The judge asked whether she had sex with Coates around the time of the incident. She said she assumed so but couldn’t remember exactly when.
But she did say Coates had ‘not wanted a baby’ and said she would be just another ‘statistic’.
She told the court: “He said he didn’t like how I looked pregnant and when he put my bags out on the street he said he didn’t care what happened to me and that I was dirty.”
She continued: “Jason told me he would spend the rest of his life talking bad about me to make people hate me.”
Behan said she had been raped after she was followed home from an Irish pub in Portimao, where she argued with Coates, who German police are trying to locate in Spain and France.
She reiterated she felt she was being watched from a ‘wasteland’ overlooking her apartment and that someone had burgled her ‘about two weeks earlier’.
Money had gone missing from the apartment, around €70, that was kindly replaced by her boss.
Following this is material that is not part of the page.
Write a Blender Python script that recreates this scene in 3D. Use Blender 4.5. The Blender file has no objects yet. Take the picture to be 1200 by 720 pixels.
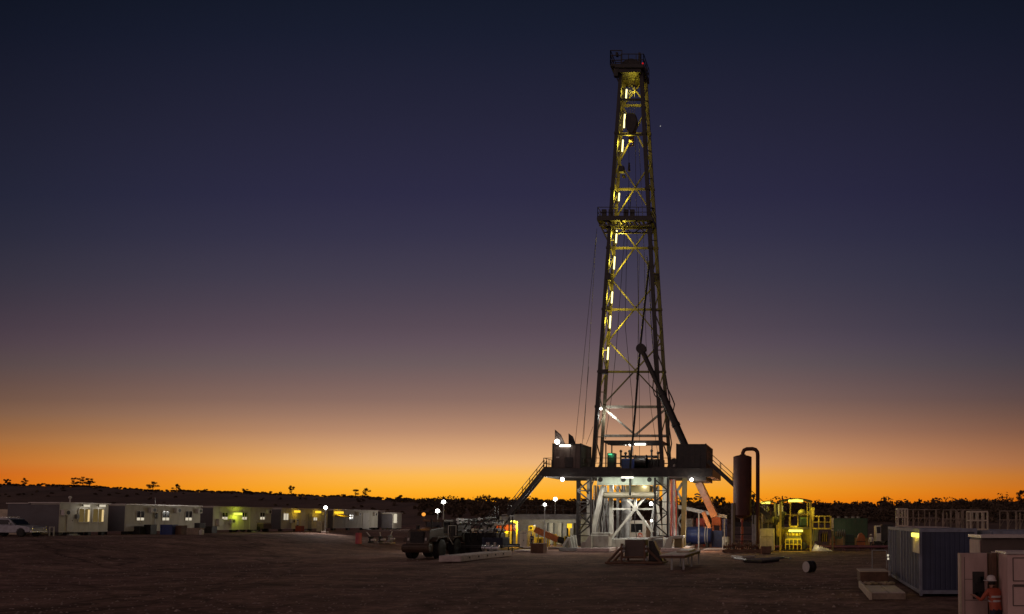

She also said the lock on her first floor balcony door was faulty and despite complaints to fix it or move her to a higher floor, the management at Clube Praia da Rocha ignored her.
Disgracefully, there was ‘a series of steps’ up to a water hydrant cover just below the balcony making access even easier.
Brueckner – who has been described as a prolific burglar and ‘master climber’ – lived in the area at the time and had membership at the local Casino da Praia da Rocha, the Olive Press can reveal.
He also regularly camped in his distinctive blue and white VW van on nearby beaches.
He is currently serving a seven year sentence for a sadistic rape on an American woman, Diana Menkes, 72, in nearby Praia da Luz in 2005.
British toddler Madeleine, then three, was snatched from her holiday bed in the resort two years later on May 3, 2007.
In the current trial Brueckner is facing four other sex crimes, all committed on the Algarve between 2000 and 2017 and involving two rapes and two assaults on children.
Behan waived her right to anonymity and agreed to give evidence in a public trial and not a private hearing that was offered to her, to ‘encourage’ other women to come forward to rape crisis centres around the world.
“I wanted other women to feel there was a safe place they could contact,” she told the court. “I had nowhere to go when it happened to me, that was the reason.”